Muhammadi, who won the Human Rights Watch’s Alison Des Forges Award for Extraordinary Activism in 2016, was among the first batch of 16 candidates to be presented by the party in March, alongside three current MEPs.

It’s unclear what his chances are. According to the voting rules in Greece — where participating in the election is mandatory — people pick up to four candidates in their preferred party. Any seats won in the election are then filled by the candidates with the most votes.

But his prominence on the list suggests the party is confident of his appeal.

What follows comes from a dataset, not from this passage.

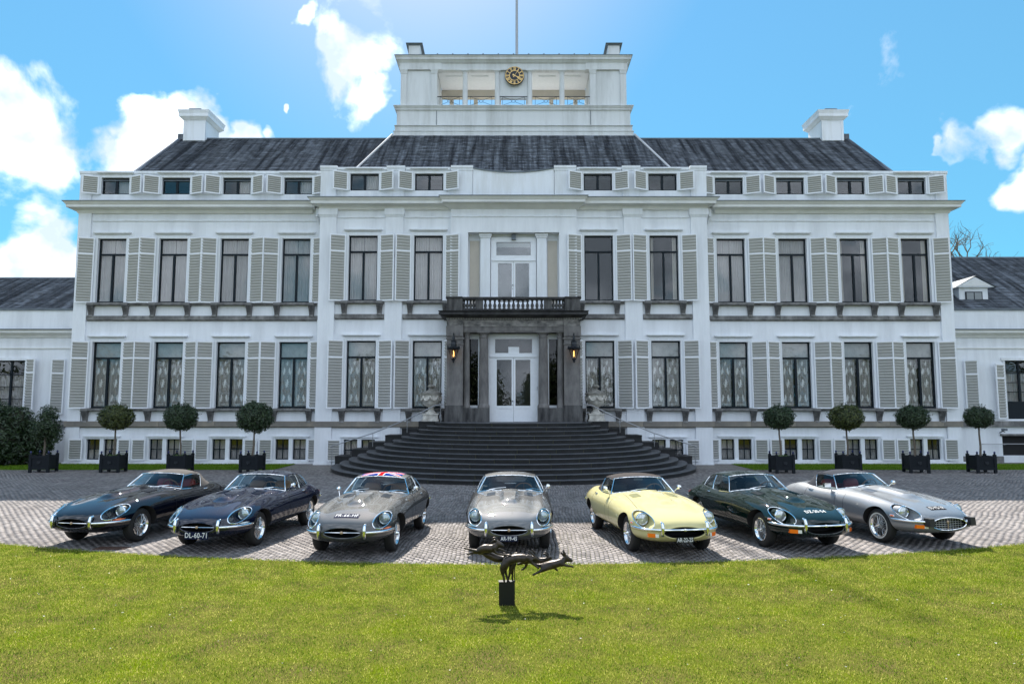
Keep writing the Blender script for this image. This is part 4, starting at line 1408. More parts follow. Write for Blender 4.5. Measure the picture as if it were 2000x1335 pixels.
# behind the columns: white door case, side lights
DY = PF + .72
glazed_door('entrance_door', -1.16, 1.16, 2.08, 6.30, DY, 5.16, 5.38, .78, palace, M_glass)
mb = MB(); mb.box(-.25, .27, DY + .03, DY + .055, 5.38, 5.68); mb.build('paper_notice', M_woodwhite, palace)
for sg in (-1, 1):
    x0, x1 = sorted((sg * 1.62, sg * 2.30)); mb = MB(); mb.box(x0, x0 + .08, DY, DY + .1, 2.7, 6.3); mb.box(x1 - .08, x1, DY, DY + .1, 2.7, 6.3)
    mb.box(x0 + .08, x1 - .08, DY, DY + .1, 2.7, 2.88); mb.box(x0 + .08, x1 - .08, DY, DY + .1, 6.05, 6.3); sl = mb.build('side_light', M_woodwhite, palace)
    mb = MB(); mb.box(x0 + .08, x1 - .08, DY + .05, DY + .056, 2.88, 6.05); mb.build('pane', M_glass_dark, sl)
    x0, x1 = sorted((sg * 1.162, sg * 1.618)); mb = MB(); mb.box(x0, x1, DY, DY + .08, 2.08, 6.32); mb.build('door_panelling', M_woodwhite, palace)
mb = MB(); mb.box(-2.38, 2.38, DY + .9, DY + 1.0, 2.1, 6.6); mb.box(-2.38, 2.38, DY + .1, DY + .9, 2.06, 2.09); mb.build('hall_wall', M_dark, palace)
mb = MB(); mb.box(-2.38, 2.38, PF + .1, YC + .36, 6.32, 6.38); mb.build('portico_soffit', M_portico, portico)
mb = MB(); mb.tube([(1.13, DY - .02, 3.6), (1.13, DY - .08, 3.62), (1.13, DY - .08, 3.75), (1.13, DY - .02, 3.77)], .012, 6); mb.build('bell_pull', M_rail, palace)

for pn, mb in REST.items():
    par = bpy.data.objects[pn]
    o = mb.build('slat', M_slat, par, loc=(0, WL[pn].y, 0)); tag(o, kind='stuff')
REST = {}

# ---------------- lanterns on the portico piers
M_flame = bpy.data.materials.new('lamp_filament'); M_flame.use_nodes = True
_b = M_flame.node_tree.nodes['Principled BSDF']; _b.inputs['Emission Color'].default_value = (1, .50, .12, 1); _b.inputs['Emission Strength'].default_value = 2.5; _b.inputs['Base Color'].default_value = (1, .6, .2, 1)
M_lampglass = glass('lantern_glass', (.96, .9, .85), 1.35)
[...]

Muhammadi is “the only refugee [running], and he knows Greece very well,” said Syriza MP and parliamentary spokesperson Nikos Xydakis.

His background campaigning against far-right violence and advocating for refugees makes his campaign an important “symbolic” event, Xydakis added.

Muhammedi “represents the anti-racist community and people fighting against the far right, both Muslims and non-Muslims,” said Naim Elghandour, the president of the Muslim Association in Greece. “As a Greek citizen with an Afghan background, he’s taking an important step for Greece in the European Parliament.”

For Muhammadi, the timing of his campaign is also significant.

At a time when Greece has seen a 14 percent increase in hate crimes — more than half of which last year were targeted at refugees and migrants — Muhammadi sees himself as a challenge and antidote to the spike in anti-migrant feeling in the country.

More broadly, he also wants to counter the rightward lurch of a growing number of center-right European parties he describes as far-right positions on migration.

Among migrants and refugees in Greece, “the fear of attacks” is greater than it was in 2012, after Golden Dawn became the third largest force in the Greek parliament, he said.

Members of the far right, he added, are “not [only] targeting migrants and refugees … They are targeting the whole society.”

“My candidacy brings with it a bigger responsibility than other candidates — Europeans or Greeks who don’t have the same background as me,” he said. “When I now speak with [voters], I understand that my experience is really important: whether it’s my life in Afghanistan, my journey as a refugee, or my struggle here in Greece.”